The story of Hanukkah is the struggle for religious freedom and it takes place during a time that is not written about in the Bible. Over two thousand years ago, the foreign rulers of the Israelites decreed that the Jews bow down to the image of their Hellenistic king and leader, Antiochus IV of Seleucid, whose statue was erected in the Temple. Antiochus also desecrated the Temple by erecting a Zeus altar on which pigs were offered just to turn this house of worship for Jews to a non-Jewish cult place. Antiochus wanted the Jews to cease believing in God and he threatened with the death penalty if they observed anything to do with Judaism; circumcision, Shabbat observance or Torah studies etc. But the Jewish people were forbidden by the law of God to bow to statues or idols.
The Greeks tried to force the priest Mattathias Maccabee to make a sacrifice to the god of the Greeks and thus lead the people astray, but he refused. Inspired by Mattathias and led by his son, Judah, a small group of Jews called Maccabees (meaning “hammer”) rebelled. The Maccabees risked their lives to live according to Jewish law and to prevent this desecration of their sacred Temple. Although the Maccabees won, the Temple in Jerusalem, the Jews’ holy place, was destroyed. The Jews had to clean and repair the Temple, and when they were finished they rededicated it to God by rekindling the menorah, the candelabrum symbolizing the eternal covenant between God and the Jewish people and the continuity of tradition through the generations. But there was only enough olive oil to fuel the menorah for one night, and it would have taken eight days to make more oil. The legend of the miracle at Hanukkah says that the one day supply of oil burned for eight days and nights until more oil could be made.
After a unanimous vote it was decided that all Jews would observe this feast every year.
Here are some verses from 2 Maccabees.
But Machabeus, and they that were with him, by the protection of the Lord, recovered the temple and the city again.
But he threw down the altars, which the heathens had set up in the streets, as also the temples of the idols.
And having purified the temple, they made another altar: and taking fire out of the fiery stones, they offered sacrifices after two years, and set forth incense, and lamps, and the leaves of proposition.
And when they had done these things, they besought the Lord, lying prostrate on the ground, that they might no more fall into such evils; but if they should at any time sin, that they might be chastised by him more gently, and not be delivered up to barbarians and blasphemous men.

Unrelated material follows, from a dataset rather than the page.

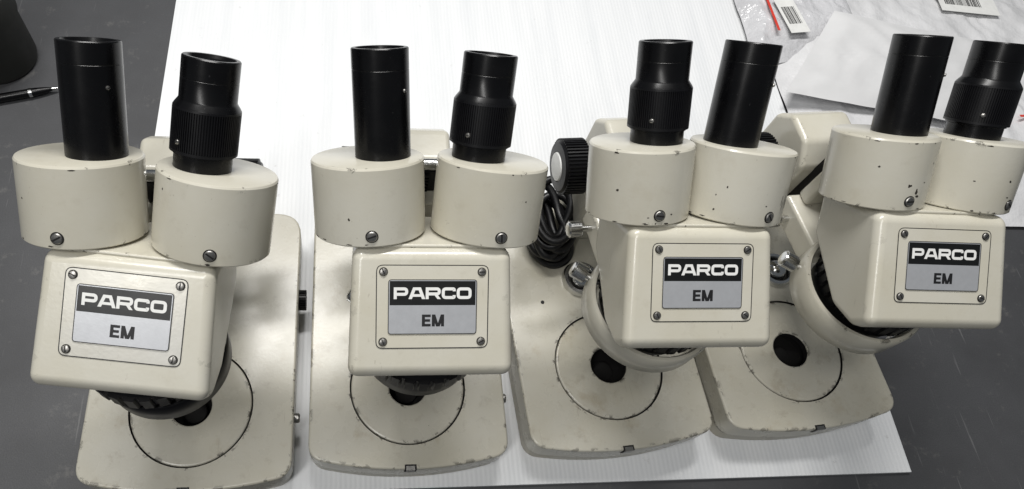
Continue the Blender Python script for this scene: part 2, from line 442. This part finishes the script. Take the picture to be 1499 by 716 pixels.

Now upon the same day that the temple had been polluted by the strangers, on the very same day it was cleansed again, to wit, on the five and twentieth day of the month of Casleu.
And they kept eight days with joy, after the manner of the feast of the tabernacles, remembering that not long before they had kept the feast of the tabernacles when they were in the mountains, and in dens like wild beasts.
Therefore they now, carried boughs, and green branches, and palms for Him that had given them good success in cleansing his place.
And they ordained by a common statute, and decree, that all the nation of the Jews should keep those days every year.